Picasso-Giacometti, curated by Catherine Grenier, Director of the Fondation Giacometti, with Associate Curators, Serena Bucalo-Mussely and Virginie Perdrisot, brings together more than 120 works by these two artists drawn from the collections of the Musée national Picasso and the Fondation Giacometti in Paris, as well as exceptional loans from French and other international collections, covering paintings, sculptures, sketches, photographs and interviews with the artists.
The exhibition reflects two years of research undertaken by the Fondation Giacometti and the Musée national Picasso, which reveals for the first time the previously unknown relationship between these two artists, who, despite an age gap of twenty years, shared many moments, both personal and professional.
The exhibition is organised in six sections, evoking different aspects of each artist’s production, including the development of their work as young artists through to their modernist creations, showing the correspondences between their works, the influence of the surrealist movement, and the return to realism during the post-war period.

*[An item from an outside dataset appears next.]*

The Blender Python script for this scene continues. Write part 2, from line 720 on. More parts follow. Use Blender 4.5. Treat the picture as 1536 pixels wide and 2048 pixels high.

The exhibition includes key works by each artist, such as: Self Portrait (1901), Woman Throwing a Stone (1931) and The She Goat (1950) by Picasso and Flower in Danger (1932), Tall Woman (1960), and Walking Man (1960) by Giacometti, presented alongside rare and fragile casts, some newly discovered drawings and photographic archives as well as some replicas of Giacometti’s works for the visually impaired visitors.